Talking about the education sector, he said: “We have finalised an ‘Early Childhood’ policy that first of all recognises and enrols students in KG Grades and the EC curriculum is also under finalisation.”

He said the disadvantaged and marginalised segments of society in Sindh owed a great responsibility to all of the citizens which was the availability of food and access to nutrient food which was substantially unaffordable to this segment of society.

Talking about the education of girls, he said: “We fully realise the critical importance of educating the girls. We understand that the girls’ education would provide many benefits in terms of overall socio- economic development of the country. It helps in raising per capita income and it helps raise family incomes and wellbeing as girls become equipped to enter the job market.

The chief minister also said that presently 14 schools had been outsourced. “Their operation is being made by partners while the provincial government bears all expenditures, including salaries of teaching and non-teaching staff, electricity bills and maintenance.” He added that 200 more schools were to be given under private management.

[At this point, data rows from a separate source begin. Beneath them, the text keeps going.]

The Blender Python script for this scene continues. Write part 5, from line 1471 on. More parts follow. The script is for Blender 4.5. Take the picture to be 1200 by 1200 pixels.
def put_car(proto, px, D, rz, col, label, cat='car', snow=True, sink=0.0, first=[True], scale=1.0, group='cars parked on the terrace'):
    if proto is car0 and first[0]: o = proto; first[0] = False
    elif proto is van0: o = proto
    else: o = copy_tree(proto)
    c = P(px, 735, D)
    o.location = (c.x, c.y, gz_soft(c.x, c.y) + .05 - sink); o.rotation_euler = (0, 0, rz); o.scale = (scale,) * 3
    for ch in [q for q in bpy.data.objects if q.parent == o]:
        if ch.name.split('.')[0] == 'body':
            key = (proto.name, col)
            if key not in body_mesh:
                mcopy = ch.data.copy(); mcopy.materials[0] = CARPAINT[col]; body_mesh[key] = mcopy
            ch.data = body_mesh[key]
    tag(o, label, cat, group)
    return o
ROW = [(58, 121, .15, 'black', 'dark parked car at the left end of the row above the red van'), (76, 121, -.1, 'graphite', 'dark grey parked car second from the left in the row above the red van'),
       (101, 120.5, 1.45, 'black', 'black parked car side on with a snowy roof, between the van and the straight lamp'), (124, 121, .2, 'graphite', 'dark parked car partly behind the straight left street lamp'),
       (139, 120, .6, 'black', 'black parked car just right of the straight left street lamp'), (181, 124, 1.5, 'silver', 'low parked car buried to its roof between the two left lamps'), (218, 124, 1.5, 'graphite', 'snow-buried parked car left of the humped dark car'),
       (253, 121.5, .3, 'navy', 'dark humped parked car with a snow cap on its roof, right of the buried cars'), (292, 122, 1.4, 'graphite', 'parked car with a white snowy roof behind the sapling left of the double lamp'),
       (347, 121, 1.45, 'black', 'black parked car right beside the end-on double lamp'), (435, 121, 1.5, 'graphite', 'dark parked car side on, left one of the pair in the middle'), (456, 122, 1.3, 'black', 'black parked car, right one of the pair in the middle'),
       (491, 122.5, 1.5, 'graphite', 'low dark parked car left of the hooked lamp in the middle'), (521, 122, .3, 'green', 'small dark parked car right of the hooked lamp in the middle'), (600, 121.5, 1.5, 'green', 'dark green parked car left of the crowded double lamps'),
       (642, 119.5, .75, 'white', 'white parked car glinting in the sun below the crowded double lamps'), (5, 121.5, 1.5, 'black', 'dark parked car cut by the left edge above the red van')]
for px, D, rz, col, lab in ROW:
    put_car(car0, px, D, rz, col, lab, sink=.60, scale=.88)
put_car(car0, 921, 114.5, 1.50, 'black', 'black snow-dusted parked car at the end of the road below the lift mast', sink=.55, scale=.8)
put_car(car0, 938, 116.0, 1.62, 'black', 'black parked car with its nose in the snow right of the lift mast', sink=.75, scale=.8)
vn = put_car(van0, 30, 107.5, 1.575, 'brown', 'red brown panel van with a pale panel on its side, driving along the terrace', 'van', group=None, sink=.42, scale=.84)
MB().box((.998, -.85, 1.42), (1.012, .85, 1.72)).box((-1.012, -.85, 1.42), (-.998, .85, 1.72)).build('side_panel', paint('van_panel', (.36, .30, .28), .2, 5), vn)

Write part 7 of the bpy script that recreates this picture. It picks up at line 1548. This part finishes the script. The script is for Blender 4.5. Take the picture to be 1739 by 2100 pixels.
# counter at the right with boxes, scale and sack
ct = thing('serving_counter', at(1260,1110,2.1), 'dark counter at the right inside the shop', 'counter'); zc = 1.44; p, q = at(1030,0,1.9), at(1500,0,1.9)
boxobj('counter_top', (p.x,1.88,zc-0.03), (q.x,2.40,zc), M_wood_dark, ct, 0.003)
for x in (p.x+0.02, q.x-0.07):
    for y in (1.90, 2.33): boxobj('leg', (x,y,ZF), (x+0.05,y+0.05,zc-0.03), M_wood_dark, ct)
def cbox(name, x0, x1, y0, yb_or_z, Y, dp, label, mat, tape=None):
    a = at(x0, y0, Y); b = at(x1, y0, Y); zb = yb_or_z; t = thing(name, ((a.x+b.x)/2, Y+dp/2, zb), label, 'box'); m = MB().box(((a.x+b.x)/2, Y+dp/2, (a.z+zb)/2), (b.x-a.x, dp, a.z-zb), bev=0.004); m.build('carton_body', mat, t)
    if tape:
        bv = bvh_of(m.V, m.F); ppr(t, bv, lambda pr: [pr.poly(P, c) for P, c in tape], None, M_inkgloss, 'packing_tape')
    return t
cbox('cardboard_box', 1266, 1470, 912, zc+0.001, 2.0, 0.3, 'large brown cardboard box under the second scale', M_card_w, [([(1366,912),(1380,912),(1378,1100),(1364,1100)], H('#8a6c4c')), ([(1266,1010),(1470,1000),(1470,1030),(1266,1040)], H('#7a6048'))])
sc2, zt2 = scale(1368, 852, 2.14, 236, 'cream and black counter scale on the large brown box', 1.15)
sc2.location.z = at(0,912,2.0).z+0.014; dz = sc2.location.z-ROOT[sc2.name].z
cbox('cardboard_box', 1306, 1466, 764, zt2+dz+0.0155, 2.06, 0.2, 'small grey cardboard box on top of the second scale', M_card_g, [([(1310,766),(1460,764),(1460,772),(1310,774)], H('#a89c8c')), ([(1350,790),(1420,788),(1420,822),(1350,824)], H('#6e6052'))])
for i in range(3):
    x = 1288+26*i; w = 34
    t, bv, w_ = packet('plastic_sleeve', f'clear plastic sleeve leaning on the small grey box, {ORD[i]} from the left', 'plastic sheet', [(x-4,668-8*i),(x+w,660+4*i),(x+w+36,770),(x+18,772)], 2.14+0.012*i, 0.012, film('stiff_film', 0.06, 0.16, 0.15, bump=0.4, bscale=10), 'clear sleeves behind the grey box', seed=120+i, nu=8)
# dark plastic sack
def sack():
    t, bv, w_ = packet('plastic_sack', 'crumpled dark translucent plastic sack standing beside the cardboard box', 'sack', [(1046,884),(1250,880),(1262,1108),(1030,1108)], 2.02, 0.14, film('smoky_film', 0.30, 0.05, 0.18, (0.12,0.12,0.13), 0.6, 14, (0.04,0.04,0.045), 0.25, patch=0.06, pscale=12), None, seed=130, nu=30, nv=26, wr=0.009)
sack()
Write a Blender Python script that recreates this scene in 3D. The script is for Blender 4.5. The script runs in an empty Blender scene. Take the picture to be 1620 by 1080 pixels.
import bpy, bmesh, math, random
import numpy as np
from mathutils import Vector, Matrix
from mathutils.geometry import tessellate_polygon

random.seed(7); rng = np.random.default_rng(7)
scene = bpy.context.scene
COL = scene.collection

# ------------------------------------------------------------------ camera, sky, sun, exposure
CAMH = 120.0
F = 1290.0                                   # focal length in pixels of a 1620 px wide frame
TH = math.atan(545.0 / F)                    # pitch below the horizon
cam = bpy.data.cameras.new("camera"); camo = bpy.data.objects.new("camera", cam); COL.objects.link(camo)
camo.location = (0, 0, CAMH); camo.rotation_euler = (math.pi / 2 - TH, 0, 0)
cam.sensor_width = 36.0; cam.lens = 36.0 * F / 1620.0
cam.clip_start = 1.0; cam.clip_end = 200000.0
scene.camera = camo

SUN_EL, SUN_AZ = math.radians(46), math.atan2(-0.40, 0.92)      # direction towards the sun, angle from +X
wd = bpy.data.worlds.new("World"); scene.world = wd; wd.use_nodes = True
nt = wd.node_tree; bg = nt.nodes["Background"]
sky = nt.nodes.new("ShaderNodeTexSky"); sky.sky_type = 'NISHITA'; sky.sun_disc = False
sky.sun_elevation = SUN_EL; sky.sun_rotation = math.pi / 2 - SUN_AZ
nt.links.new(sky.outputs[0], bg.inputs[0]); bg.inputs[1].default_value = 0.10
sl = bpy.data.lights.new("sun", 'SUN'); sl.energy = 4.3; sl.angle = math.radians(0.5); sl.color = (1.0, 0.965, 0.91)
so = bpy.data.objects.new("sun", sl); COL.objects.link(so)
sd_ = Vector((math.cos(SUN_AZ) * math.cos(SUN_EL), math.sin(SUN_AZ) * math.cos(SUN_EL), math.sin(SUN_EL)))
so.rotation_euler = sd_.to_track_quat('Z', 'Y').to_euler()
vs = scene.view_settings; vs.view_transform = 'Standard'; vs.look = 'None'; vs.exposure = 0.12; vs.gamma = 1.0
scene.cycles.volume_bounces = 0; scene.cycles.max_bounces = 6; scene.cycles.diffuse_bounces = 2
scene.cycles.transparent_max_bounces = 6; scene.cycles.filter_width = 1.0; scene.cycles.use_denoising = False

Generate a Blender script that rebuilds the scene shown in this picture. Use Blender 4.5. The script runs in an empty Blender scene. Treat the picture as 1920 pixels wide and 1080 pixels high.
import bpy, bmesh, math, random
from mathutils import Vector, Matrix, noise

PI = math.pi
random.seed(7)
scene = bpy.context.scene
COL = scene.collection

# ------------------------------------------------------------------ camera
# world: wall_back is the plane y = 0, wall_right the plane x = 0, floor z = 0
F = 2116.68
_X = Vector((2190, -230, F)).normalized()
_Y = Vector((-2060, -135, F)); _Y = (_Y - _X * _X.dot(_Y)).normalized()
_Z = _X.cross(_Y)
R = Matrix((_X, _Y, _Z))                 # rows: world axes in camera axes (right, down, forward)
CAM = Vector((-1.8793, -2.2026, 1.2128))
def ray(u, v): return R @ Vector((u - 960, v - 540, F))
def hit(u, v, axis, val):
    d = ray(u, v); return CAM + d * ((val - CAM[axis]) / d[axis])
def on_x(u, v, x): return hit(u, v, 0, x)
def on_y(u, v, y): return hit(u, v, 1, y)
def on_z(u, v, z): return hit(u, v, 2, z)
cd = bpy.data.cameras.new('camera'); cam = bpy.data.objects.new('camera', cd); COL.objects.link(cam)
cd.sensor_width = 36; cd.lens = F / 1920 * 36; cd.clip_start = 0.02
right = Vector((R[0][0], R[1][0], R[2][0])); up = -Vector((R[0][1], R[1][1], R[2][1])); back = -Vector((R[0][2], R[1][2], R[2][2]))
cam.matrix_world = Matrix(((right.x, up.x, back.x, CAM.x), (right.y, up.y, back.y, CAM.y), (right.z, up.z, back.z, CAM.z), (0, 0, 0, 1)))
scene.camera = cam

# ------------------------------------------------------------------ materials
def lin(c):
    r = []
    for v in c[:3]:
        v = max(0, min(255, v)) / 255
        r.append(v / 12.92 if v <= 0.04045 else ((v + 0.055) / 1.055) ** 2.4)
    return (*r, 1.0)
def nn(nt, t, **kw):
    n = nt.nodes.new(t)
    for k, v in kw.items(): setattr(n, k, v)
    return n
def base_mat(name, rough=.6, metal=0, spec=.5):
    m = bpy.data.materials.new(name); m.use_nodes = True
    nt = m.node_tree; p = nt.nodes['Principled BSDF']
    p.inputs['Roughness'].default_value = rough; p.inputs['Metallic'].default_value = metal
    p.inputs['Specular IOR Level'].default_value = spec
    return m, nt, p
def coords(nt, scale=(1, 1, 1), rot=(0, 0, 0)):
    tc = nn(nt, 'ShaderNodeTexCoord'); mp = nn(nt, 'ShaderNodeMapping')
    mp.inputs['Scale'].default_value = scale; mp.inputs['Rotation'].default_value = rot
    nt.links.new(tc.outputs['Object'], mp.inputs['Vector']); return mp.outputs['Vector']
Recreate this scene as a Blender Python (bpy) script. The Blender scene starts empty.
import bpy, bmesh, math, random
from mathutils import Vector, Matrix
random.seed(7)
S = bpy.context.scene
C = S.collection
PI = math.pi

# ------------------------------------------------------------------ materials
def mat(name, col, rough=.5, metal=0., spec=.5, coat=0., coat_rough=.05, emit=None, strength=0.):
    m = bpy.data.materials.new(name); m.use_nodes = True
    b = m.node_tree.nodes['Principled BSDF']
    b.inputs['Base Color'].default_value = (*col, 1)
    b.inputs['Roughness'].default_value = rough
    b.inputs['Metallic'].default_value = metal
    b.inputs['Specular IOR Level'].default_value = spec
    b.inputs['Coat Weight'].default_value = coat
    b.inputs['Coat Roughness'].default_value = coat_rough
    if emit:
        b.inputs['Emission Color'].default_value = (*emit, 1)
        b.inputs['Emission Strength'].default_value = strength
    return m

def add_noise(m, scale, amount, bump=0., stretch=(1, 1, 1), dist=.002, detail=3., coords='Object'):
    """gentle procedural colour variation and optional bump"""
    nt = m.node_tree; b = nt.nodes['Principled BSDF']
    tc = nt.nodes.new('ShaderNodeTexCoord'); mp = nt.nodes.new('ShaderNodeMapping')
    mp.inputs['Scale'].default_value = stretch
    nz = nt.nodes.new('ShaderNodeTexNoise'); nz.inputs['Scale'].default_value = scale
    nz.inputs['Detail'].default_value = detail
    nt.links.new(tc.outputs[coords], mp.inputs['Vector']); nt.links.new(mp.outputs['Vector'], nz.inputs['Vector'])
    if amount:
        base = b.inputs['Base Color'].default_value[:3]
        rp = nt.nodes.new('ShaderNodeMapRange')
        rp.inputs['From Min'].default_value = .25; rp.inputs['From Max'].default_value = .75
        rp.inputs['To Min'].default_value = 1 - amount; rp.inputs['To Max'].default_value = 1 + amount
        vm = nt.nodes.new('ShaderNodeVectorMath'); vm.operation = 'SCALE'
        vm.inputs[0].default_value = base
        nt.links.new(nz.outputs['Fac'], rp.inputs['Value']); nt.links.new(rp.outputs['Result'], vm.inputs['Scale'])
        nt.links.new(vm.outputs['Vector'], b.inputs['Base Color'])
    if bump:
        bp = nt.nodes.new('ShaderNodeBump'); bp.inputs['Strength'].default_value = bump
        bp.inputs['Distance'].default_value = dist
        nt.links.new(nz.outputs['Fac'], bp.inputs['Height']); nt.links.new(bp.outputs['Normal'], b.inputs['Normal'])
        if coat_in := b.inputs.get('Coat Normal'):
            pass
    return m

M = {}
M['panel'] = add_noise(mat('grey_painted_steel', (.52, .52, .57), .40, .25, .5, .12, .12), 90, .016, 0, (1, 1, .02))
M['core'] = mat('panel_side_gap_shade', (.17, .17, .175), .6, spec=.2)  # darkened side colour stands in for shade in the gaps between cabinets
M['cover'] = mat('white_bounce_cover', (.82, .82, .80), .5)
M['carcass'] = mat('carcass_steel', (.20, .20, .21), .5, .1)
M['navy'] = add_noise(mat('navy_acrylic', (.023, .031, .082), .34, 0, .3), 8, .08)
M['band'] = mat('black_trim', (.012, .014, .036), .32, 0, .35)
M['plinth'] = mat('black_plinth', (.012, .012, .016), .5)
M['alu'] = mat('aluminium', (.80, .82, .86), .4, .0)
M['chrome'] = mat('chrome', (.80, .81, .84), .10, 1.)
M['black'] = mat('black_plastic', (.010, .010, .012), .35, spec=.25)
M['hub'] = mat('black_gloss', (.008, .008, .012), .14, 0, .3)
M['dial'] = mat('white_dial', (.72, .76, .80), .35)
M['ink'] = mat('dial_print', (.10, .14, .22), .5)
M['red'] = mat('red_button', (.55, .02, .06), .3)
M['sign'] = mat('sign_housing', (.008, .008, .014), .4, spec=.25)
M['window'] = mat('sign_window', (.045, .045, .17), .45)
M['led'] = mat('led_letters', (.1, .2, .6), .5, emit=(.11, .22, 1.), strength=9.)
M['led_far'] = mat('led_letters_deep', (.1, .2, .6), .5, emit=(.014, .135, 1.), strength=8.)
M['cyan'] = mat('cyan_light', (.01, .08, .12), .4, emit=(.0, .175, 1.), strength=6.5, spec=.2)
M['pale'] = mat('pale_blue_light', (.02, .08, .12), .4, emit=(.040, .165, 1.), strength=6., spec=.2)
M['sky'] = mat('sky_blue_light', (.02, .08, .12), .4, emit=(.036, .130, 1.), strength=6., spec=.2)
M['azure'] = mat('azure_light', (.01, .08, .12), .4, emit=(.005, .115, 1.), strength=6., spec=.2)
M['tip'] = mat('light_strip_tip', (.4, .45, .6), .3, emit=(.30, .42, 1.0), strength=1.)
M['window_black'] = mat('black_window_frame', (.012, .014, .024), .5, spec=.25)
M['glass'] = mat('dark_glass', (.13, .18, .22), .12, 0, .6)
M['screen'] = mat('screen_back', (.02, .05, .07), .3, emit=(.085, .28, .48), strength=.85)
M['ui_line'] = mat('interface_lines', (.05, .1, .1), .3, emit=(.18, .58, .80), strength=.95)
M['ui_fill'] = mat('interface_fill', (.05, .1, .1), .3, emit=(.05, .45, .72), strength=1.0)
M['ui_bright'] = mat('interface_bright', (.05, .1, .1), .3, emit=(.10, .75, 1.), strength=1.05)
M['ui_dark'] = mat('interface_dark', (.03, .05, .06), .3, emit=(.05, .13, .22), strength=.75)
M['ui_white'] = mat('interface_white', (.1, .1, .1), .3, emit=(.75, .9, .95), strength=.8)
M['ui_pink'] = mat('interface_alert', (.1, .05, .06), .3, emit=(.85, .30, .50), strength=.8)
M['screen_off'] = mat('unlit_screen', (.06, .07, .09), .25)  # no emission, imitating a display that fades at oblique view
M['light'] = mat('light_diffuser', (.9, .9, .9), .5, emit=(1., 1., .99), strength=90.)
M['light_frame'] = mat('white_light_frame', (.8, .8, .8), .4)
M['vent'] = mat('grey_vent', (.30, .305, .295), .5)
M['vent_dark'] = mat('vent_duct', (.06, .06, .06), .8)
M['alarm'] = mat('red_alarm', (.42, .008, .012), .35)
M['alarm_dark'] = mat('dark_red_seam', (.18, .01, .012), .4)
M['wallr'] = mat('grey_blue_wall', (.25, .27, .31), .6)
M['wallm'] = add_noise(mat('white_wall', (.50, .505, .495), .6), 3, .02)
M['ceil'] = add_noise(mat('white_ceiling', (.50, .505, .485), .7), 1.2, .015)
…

The WB country director appreciated the efforts of the chief minister and lauded his initiative of operating schools under the public-private partnership (PPP) mode. He assured the chief minister of his full support for the purpose.

The WB delegation comprised senior director Dr Jaime Saavedra, South Asia practice manager education Keiko Miwa, programme leader human development Cristina Isabel Panasco Santos, South Asia lead education economist Tazeen Fasih, senior education specialist Umbreen Arif, senior economist Shinsaku Nomura, research analyst Marcela Gutierrez, and communication specialist Mehreen Saeed.

The chief minister was assisted by education minister Jam Mehtab Dahar, planning and development (P&D) chairman Mohammad Waseem, principal secretary to CM Sohail rajput, education secretary (schools) Iqbal Durani, and Sindh Education Foundation managing director Naheed Shah Durrani.